Data section
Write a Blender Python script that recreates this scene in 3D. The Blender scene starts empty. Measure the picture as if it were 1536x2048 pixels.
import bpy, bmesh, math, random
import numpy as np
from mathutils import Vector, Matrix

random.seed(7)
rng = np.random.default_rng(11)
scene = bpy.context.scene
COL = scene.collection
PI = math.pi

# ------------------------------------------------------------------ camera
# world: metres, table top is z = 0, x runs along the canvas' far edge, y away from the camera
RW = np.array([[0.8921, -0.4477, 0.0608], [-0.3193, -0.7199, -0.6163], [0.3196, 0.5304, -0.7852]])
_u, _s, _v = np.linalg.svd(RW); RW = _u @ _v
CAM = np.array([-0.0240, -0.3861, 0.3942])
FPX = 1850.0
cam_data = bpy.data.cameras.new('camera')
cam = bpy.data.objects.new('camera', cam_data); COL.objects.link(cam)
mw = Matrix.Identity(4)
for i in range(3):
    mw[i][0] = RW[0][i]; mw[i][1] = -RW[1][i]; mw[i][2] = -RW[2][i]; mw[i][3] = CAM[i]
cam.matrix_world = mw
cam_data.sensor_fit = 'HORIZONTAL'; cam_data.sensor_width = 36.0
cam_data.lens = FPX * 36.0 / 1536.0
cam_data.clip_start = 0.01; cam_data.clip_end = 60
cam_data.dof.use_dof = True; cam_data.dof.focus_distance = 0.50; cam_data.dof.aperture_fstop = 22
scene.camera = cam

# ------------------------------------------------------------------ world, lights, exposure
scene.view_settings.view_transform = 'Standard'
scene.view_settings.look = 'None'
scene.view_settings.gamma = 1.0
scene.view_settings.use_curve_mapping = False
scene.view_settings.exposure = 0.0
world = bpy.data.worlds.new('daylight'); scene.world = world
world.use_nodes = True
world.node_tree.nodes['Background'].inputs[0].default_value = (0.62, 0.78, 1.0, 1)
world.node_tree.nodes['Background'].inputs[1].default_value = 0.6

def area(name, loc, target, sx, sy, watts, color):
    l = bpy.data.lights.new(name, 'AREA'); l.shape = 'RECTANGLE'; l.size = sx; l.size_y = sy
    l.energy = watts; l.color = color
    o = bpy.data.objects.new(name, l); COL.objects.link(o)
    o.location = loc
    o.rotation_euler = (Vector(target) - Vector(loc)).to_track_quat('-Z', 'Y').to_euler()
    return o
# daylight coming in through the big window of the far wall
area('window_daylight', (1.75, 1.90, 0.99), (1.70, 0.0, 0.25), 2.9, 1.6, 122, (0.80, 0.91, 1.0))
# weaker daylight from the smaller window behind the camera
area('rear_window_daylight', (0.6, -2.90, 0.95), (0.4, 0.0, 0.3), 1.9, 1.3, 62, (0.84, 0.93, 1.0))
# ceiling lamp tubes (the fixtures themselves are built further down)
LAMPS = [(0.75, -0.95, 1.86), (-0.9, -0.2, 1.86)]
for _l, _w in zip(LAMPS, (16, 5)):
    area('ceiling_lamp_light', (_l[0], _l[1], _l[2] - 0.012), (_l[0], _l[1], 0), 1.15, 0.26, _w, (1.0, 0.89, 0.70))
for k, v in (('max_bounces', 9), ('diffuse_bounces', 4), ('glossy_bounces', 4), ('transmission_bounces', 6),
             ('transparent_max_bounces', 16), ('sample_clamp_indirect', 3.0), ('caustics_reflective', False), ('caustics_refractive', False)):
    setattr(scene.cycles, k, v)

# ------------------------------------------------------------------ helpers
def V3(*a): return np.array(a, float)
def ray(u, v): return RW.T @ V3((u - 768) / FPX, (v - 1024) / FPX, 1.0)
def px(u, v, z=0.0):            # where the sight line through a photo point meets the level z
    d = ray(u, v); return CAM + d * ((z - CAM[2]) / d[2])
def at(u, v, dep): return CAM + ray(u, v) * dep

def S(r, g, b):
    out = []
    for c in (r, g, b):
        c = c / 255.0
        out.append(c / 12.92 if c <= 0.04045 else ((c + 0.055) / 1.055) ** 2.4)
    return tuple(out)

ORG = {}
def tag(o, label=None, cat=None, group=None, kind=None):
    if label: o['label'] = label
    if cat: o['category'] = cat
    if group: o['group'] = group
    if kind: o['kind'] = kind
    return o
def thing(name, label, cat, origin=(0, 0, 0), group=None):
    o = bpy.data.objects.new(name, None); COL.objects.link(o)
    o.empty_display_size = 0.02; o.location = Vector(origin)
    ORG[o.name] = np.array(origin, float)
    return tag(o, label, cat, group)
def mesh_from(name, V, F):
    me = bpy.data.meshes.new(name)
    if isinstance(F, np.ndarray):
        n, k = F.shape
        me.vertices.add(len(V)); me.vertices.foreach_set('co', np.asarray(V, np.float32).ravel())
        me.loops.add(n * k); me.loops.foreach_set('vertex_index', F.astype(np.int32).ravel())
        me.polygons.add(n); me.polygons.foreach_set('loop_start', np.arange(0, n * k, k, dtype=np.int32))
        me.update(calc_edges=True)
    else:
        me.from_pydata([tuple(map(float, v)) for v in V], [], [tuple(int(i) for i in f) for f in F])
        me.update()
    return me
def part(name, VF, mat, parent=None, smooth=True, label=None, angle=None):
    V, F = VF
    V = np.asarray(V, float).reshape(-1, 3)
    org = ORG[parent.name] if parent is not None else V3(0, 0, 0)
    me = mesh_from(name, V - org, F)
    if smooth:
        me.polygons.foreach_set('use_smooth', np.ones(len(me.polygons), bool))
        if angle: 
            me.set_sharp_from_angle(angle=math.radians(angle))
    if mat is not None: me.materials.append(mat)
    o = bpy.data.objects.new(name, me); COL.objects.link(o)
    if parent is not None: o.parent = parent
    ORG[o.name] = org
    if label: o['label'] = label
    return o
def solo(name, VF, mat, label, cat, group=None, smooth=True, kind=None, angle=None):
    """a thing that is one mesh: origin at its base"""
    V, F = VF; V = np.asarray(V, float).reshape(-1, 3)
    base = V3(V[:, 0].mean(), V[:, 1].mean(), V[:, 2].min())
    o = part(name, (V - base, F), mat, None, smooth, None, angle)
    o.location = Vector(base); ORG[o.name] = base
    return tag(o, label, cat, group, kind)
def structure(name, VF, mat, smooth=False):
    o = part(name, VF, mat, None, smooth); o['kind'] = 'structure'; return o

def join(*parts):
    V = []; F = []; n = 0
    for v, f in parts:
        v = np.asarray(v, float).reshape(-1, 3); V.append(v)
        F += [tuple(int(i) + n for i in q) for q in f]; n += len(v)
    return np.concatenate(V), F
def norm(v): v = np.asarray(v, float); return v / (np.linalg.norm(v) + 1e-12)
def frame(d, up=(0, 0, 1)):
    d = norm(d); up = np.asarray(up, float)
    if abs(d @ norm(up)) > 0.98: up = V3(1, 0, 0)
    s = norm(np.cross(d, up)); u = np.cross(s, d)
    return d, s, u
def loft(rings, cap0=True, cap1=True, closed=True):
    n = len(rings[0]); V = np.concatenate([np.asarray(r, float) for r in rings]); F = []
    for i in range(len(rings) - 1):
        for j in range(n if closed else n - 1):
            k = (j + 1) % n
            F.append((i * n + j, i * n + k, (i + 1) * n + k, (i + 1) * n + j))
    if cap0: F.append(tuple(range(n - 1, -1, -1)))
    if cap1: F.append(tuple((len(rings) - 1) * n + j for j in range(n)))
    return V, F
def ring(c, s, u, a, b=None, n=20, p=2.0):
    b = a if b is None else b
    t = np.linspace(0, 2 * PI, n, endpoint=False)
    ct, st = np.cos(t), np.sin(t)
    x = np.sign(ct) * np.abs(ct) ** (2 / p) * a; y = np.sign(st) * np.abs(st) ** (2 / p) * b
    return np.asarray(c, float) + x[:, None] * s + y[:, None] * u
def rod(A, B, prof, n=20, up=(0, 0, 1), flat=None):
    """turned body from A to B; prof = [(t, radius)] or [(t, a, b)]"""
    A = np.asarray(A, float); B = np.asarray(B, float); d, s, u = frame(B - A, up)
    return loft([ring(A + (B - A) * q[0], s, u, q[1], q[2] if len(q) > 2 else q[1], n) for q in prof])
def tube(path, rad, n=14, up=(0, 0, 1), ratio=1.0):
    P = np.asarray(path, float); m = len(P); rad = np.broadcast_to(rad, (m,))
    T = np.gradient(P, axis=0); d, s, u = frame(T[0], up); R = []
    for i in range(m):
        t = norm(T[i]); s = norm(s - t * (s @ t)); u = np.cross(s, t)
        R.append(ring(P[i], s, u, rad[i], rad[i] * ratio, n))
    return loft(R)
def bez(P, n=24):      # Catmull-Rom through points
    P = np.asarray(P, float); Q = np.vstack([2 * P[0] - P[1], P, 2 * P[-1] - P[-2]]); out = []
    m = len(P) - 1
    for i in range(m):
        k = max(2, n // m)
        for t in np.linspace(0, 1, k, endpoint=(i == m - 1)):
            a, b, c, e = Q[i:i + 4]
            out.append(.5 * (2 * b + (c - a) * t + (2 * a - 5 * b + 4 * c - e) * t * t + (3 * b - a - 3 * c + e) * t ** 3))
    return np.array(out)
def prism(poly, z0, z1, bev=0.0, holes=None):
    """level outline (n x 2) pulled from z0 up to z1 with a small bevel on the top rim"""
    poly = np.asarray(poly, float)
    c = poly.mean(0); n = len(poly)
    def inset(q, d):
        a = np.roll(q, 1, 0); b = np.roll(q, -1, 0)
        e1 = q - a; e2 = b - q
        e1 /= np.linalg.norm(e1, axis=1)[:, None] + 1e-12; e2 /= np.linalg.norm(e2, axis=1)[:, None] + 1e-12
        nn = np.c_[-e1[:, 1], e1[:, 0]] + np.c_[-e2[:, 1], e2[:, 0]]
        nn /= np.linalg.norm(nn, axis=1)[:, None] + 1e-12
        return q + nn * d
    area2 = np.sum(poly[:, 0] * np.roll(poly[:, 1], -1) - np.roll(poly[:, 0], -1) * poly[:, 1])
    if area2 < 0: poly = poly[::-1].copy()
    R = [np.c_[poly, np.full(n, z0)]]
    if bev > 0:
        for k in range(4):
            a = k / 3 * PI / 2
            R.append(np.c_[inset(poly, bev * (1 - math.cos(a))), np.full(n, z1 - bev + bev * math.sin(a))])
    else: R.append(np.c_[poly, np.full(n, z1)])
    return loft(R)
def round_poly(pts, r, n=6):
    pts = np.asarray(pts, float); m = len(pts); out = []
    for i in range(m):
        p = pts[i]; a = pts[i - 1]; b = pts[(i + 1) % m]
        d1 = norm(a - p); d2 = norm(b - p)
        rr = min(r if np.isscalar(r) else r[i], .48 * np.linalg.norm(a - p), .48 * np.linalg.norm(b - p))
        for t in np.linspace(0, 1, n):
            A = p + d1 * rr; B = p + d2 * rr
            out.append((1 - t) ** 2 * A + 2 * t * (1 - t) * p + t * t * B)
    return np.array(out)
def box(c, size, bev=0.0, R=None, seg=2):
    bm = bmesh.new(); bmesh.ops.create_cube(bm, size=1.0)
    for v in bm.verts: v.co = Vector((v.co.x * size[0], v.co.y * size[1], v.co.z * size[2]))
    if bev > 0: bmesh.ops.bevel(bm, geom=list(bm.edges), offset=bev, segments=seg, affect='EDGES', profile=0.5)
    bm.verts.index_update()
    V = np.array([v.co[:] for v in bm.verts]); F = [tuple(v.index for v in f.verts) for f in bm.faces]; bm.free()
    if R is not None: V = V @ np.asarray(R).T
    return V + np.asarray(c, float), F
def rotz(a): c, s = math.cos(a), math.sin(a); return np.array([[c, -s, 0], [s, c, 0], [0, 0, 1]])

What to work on
Print only the lines from the top of the data above down to the line holding "PI = math.pi", inclusive.

Answer to the task
Write a Blender Python script that recreates this scene in 3D. The Blender scene starts empty. Measure the picture as if it were 1536x2048 pixels.
import bpy, bmesh, math, random
import numpy as np
from mathutils import Vector, Matrix

random.seed(7)
rng = np.random.default_rng(11)
scene = bpy.context.scene
COL = scene.collection
PI = math.pi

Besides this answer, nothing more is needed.